* begin Supplied material *
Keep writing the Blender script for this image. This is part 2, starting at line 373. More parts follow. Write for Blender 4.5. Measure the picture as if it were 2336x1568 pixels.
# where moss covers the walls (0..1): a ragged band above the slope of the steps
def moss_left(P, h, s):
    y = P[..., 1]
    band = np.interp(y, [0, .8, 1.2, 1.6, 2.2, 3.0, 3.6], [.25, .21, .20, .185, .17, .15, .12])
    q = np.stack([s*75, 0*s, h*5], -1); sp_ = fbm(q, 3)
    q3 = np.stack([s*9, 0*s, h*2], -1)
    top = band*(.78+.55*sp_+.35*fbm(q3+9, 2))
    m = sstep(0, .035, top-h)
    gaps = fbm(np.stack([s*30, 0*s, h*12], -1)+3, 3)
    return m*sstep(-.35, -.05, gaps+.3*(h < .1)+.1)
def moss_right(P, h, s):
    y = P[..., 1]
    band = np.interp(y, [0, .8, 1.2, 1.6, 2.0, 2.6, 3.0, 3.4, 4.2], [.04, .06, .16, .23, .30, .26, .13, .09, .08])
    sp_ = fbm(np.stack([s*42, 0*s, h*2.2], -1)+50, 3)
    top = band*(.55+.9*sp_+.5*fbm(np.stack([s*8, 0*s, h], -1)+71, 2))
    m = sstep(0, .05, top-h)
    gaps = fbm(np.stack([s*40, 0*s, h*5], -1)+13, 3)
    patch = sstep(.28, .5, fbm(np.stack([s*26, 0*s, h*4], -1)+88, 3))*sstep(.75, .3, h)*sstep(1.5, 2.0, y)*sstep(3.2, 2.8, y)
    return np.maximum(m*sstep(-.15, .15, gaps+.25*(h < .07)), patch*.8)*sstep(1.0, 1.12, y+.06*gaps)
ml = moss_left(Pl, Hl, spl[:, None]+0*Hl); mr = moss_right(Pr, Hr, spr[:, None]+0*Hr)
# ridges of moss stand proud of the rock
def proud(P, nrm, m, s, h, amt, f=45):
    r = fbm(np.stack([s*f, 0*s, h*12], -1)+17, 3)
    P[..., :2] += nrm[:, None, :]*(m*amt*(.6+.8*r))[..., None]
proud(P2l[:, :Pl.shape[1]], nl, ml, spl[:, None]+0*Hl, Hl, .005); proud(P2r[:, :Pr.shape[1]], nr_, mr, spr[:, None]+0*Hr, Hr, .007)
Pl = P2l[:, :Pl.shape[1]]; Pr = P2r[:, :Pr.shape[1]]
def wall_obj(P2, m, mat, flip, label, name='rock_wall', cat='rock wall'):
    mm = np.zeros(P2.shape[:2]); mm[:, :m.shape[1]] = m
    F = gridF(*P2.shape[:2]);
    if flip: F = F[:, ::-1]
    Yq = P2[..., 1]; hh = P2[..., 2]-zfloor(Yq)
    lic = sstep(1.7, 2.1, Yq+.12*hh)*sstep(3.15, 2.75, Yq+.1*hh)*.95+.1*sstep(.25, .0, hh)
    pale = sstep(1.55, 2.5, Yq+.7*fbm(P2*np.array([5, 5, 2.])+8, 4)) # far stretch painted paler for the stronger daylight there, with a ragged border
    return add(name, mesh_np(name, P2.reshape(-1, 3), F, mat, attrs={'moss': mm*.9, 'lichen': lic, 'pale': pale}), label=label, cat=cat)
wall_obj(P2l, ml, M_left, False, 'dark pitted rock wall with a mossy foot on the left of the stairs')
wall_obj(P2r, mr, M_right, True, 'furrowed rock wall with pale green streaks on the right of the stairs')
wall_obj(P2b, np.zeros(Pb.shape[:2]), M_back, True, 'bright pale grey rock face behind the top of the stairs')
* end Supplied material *
■ Short task
Return the whole listing exactly, with every line included.

■ Result of this task
Keep writing the Blender script for this image. This is part 2, starting at line 373. More parts follow. Write for Blender 4.5. Measure the picture as if it were 2336x1568 pixels.
# where moss covers the walls (0..1): a ragged band above the slope of the steps
def moss_left(P, h, s):
    y = P[..., 1]
    band = np.interp(y, [0, .8, 1.2, 1.6, 2.2, 3.0, 3.6], [.25, .21, .20, .185, .17, .15, .12])
    q = np.stack([s*75, 0*s, h*5], -1); sp_ = fbm(q, 3)
    q3 = np.stack([s*9, 0*s, h*2], -1)
    top = band*(.78+.55*sp_+.35*fbm(q3+9, 2))
    m = sstep(0, .035, top-h)
    gaps = fbm(np.stack([s*30, 0*s, h*12], -1)+3, 3)
    return m*sstep(-.35, -.05, gaps+.3*(h < .1)+.1)
def moss_right(P, h, s):
    y = P[..., 1]
    band = np.interp(y, [0, .8, 1.2, 1.6, 2.0, 2.6, 3.0, 3.4, 4.2], [.04, .06, .16, .23, .30, .26, .13, .09, .08])
    sp_ = fbm(np.stack([s*42, 0*s, h*2.2], -1)+50, 3)
    top = band*(.55+.9*sp_+.5*fbm(np.stack([s*8, 0*s, h], -1)+71, 2))
    m = sstep(0, .05, top-h)
    gaps = fbm(np.stack([s*40, 0*s, h*5], -1)+13, 3)
    patch = sstep(.28, .5, fbm(np.stack([s*26, 0*s, h*4], -1)+88, 3))*sstep(.75, .3, h)*sstep(1.5, 2.0, y)*sstep(3.2, 2.8, y)
    return np.maximum(m*sstep(-.15, .15, gaps+.25*(h < .07)), patch*.8)*sstep(1.0, 1.12, y+.06*gaps)
ml = moss_left(Pl, Hl, spl[:, None]+0*Hl); mr = moss_right(Pr, Hr, spr[:, None]+0*Hr)
# ridges of moss stand proud of the rock
def proud(P, nrm, m, s, h, amt, f=45):
    r = fbm(np.stack([s*f, 0*s, h*12], -1)+17, 3)
    P[..., :2] += nrm[:, None, :]*(m*amt*(.6+.8*r))[..., None]
proud(P2l[:, :Pl.shape[1]], nl, ml, spl[:, None]+0*Hl, Hl, .005); proud(P2r[:, :Pr.shape[1]], nr_, mr, spr[:, None]+0*Hr, Hr, .007)
Pl = P2l[:, :Pl.shape[1]]; Pr = P2r[:, :Pr.shape[1]]
def wall_obj(P2, m, mat, flip, label, name='rock_wall', cat='rock wall'):
    mm = np.zeros(P2.shape[:2]); mm[:, :m.shape[1]] = m
    F = gridF(*P2.shape[:2]);
    if flip: F = F[:, ::-1]
    Yq = P2[..., 1]; hh = P2[..., 2]-zfloor(Yq)
    lic = sstep(1.7, 2.1, Yq+.12*hh)*sstep(3.15, 2.75, Yq+.1*hh)*.95+.1*sstep(.25, .0, hh)
    pale = sstep(1.55, 2.5, Yq+.7*fbm(P2*np.array([5, 5, 2.])+8, 4)) # far stretch painted paler for the stronger daylight there, with a ragged border
    return add(name, mesh_np(name, P2.reshape(-1, 3), F, mat, attrs={'moss': mm*.9, 'lichen': lic, 'pale': pale}), label=label, cat=cat)
wall_obj(P2l, ml, M_left, False, 'dark pitted rock wall with a mossy foot on the left of the stairs')
wall_obj(P2r, mr, M_right, True, 'furrowed rock wall with pale green streaks on the right of the stairs')
wall_obj(P2b, np.zeros(Pb.shape[:2]), M_back, True, 'bright pale grey rock face behind the top of the stairs')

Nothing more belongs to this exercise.